**Stored data**
▬▬▬▬▬▬▬▬▬▬

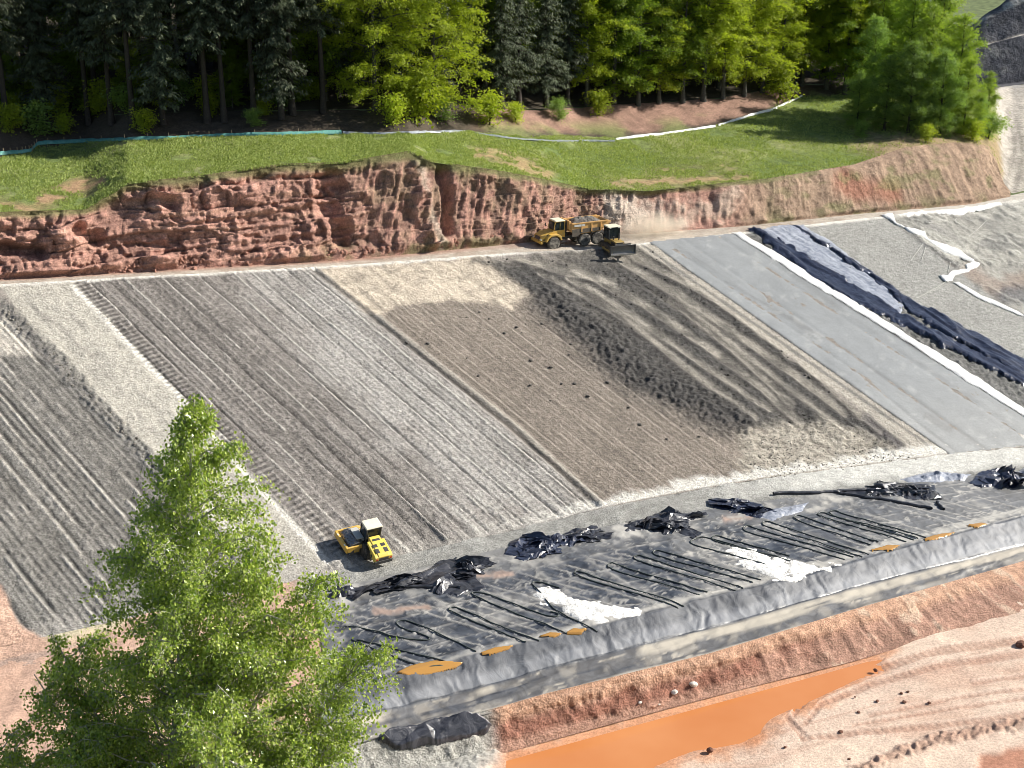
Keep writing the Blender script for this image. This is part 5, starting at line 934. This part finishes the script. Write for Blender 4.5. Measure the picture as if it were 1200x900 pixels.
# ------------------------------------------------------------------ machines
Y_ = paint('yellow_paint', (.60, .37, .06), .45, dirt=.55, dirtcol=(.4, .33, .22)); Y2 = paint('bright_yellow_paint', (.76, .57, .09), .38, dirt=.4, dirtcol=(.45, .37, .24)); OR = paint('orange_body_paint', (.66, .37, .12), .5, dirt=.6, dirtcol=(.42, .3, .19))
DK = paint('dark_steel', (.035, .035, .037), .5, dirt=.4, dirtcol=(.16, .14, .12)); TY = paint('tyre_rubber', (.022, .021, .02), .85, dirt=.75, dirtcol=(.2, .18, .15), scale=4); TYD = paint('dusty_tyre', (.06, .055, .05), .9, dirt=.95, dirtcol=(.42, .38, .32), scale=2.2)
RIM = paint('rim_steel', (.22, .17, .1), .6, dirt=.5); WH = paint('cream_roof', (.74, .70, .54), .5, dirt=.3); STL = paint('worn_steel', (.34, .33, .32), .35, .8, dirt=.3); TRK = paint('track_steel', (.12, .1, .08), .6, .4, dirt=.8, dirtcol=(.3, .24, .17)); SEAT = paint('seat_black', (.03, .03, .03), .7, dirt=.1); LOADM = terrain_mat('load_soil', (2, 9), (.7, 1.3), .8, .1, attr=False, color=(.15, .135, .12)); LAMP = paint('lamp_glass', (.7, .7, .66), .15, dirt=.1); RED = paint('red_lens', (.5, .03, .02), .2, dirt=.1)
m, nt, ns, lk, b = nmat('cab_glass'); b.inputs['Base Color'].default_value = (.05, .07, .085, 1); b.inputs['Roughness'].default_value = .06; b.inputs['Transmission Weight'].default_value = .6; b.inputs['IOR'].default_value = 1.3; GL_ = m
def root_at(name, P, fwd, up, label, cat):
    f = Vector(fwd).normalized(); u = Vector(up).normalized(); l = u.cross(f).normalized(); f = l.cross(u); r = empty(name, (0, 0, 0), 0, label, cat)
    r.matrix_world = Matrix(((f.x, l.x, u.x, P[0]), (f.y, l.y, u.y, P[1]), (f.z, l.z, u.z, P[2]), (0, 0, 0, 1))); return r
def wheel(par, c, r, w, tmat, hub=RIM, sgn=1, lug=20):
    x, y, z = c; t = MB(); t.lathe([(r * .56, -w / 2), (r * .86, -w / 2), (r * .97, -w * .36), (r, -w * .2), (r, w * .2), (r * .97, w * .36), (r * .86, w / 2), (r * .56, w / 2)], c, 32)
    for k in range(lug):
        a = 2 * math.pi * k / lug
        for s in (-1, 1): t.box((x + r * 1.0 * math.cos(a + s * .07), y + s * w * .24, z + r * 1.0 * math.sin(a + s * .07)), (r * .07, w * .44, r * .09), Matrix.Rotation(-a, 4, 'Y') @ Matrix.Rotation(s * .5, 4, 'X'))
    wo = t.build('wheel', tmat, par)
    h = MB(); ys = y + sgn * w * .30; h.lathe([(r * .58, -.06), (r * .58, .05), (r * .5, .03), (r * .36, -.04), (r * .2, -.03), (r * .17, .09), (.01, .1)] if sgn > 0 else [(.01, -.1), (r * .17, -.09), (r * .2, .03), (r * .36, .04), (r * .5, -.03), (r * .58, -.05), (r * .58, .06)], (x, ys, z), 24)
    for k in range(10): a = k * .628; h.cyl((x + r * .29 * math.cos(a), ys - .02, z + r * .29 * math.sin(a)), (x + r * .29 * math.cos(a), ys + sgn * .05, z + r * .29 * math.sin(a)), .025, n=6)
    h.build('rim', hub, wo); return wo
def frame_cab(par, x0, x1, y0, y1, z0, z1, mat, roof, rmat, rt=.12, over=.12, slant=.0, glass=True):
    p = MB(); c = [(x0, y0), (x0, y1), (x1, y0), (x1, y1)]
    for x, y in c: p.cyl((x + (slant if x == x1 else 0), y, z0), (x, y, z1), .06, n=6)
    for y in (y0, y1): p.box(((x0 + x1) / 2, y, z0 + .03), (x1 - x0, .08, .1)); p.box(((x0 + x1) / 2, y, z1 - .03), (x1 - x0, .09, .09)); p.cyl(((x0 + x1) / 2, y, z0), ((x0 + x1) / 2, y, z1), .035, n=6)
    for x in (x0, x1): p.box((x, (y0 + y1) / 2, z0 + .03), (.08, y1 - y0, .1)); p.box((x, (y0 + y1) / 2, z1 - .03), (.09, y1 - y0, .09))
    cab = p.build('cab_frame', mat, par, .015)
    MB().box(((x0 + x1) / 2, (y0 + y1) / 2, z1 + rt / 2 + .01), (x1 - x0 + over, y1 - y0 + 2 * over, rt), taper=.9).build(roof, rmat, par, .04)
    if glass:
        for nm, cc, d in (('side_window', ((x0 + x1) / 2, y0 + .01, (z0 + z1) / 2), (x1 - x0 - .1, .02, z1 - z0 - .15)), ('side_window', ((x0 + x1) / 2, y1 - .01, (z0 + z1) / 2), (x1 - x0 - .1, .02, z1 - z0 - .15)), ('windscreen', (x1 - .02 + slant / 2, (y0 + y1) / 2, (z0 + z1) / 2), (.02, y1 - y0 - .1, z1 - z0 - .15)), ('rear_window', (x0 + .02, (y0 + y1) / 2, (z0 + z1) / 2), (.02, y1 - y0 - .1, z1 - z0 - .15))): MB().box(cc, d).build(nm, GL_, par)
    mx, my = (x0 + x1) / 2 - .15, (y0 + y1) / 2
    s = MB(); s.box((mx, my, z0 + .3), (.5, .5, .16)); s.box((mx - .25, my, z0 + .62), (.14, .48, .6)); s.box((mx - .25, my, z0 + 1.0), (.12, .28, .18)); s.build('seat', SEAT, par, .03)
    st = MB(); st.cyl((mx + .62, my, z0), (mx + .45, my, z0 + .6), .03); st.cyl((mx + .43, my, z0 + .6), (mx + .41, my, z0 + .64), .2, n=16); st.build('steering_wheel', SEAT, par)
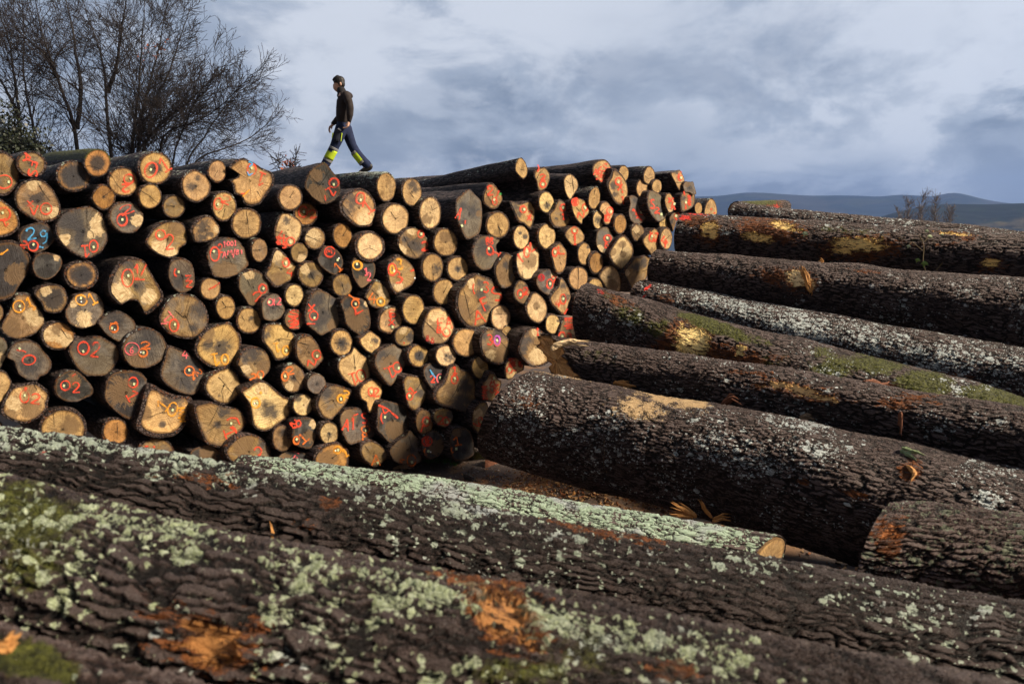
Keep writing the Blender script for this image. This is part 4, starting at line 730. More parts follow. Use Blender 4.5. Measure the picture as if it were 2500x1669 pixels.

▬▬▬▬▬▬▬▬▬▬

**Instructions for the task**
Look back over the material above and state how many lines hold the word "Blender". Write the number and nothing else.

**Task response**
2